If approved, the grant would help the group continue its mill-cleanup education and outreach efforts for an additional two years.
“There are a lot of questions that come up,” said Caroline Mercury, a retired mill employee and Downtown Camas Association board member who has helped lead the 11-member community advisory group since its inception in December 2021. “People want to know what’s going on at the site, when the cleanup is actually happening, what are these (contaminants) deep in the water and soil.”
The history of the advisory group started in early 2021, when Ecology notified Georgia-Pacific (GP) that it wanted to investigate and mitigate potential environmental contaminants on shuttered portions of the century-old mill site.

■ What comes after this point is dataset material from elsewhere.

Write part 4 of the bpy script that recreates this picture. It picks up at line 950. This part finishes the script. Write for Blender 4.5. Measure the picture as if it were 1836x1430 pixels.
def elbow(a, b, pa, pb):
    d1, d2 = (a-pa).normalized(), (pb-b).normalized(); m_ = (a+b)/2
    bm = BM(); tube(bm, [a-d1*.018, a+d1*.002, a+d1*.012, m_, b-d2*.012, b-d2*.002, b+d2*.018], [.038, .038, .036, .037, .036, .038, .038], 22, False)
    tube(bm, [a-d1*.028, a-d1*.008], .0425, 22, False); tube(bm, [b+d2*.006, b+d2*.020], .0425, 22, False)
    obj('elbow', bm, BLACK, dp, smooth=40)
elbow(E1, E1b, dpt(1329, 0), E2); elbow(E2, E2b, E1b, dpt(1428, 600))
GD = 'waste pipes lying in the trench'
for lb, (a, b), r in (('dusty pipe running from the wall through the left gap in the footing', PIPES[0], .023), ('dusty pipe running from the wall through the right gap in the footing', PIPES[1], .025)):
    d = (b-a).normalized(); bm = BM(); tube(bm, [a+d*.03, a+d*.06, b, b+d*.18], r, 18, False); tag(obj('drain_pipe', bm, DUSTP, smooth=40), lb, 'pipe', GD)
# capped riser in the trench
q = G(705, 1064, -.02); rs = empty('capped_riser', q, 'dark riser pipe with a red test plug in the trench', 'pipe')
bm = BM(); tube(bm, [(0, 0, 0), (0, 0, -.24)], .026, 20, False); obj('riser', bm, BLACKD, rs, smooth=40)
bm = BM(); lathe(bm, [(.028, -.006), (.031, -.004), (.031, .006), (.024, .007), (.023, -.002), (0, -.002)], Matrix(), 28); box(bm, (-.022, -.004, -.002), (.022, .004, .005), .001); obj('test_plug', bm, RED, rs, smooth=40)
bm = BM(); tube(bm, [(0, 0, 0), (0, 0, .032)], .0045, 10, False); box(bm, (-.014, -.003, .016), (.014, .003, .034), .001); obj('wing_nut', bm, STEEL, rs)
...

Soon, Camas residents and officials were urging Ecology staff to push for more restrictive environmental cleanup standards at the mill site. The hope was that, with more intensive cleanup standards, the heavy industrial site that occupies more than 600 acres in downtown Camas and on nearby Lady Island might someday — if GP ever decides to close its Camas operations and sell its property — be able to accommodate commercial or even mixed-used residential developments.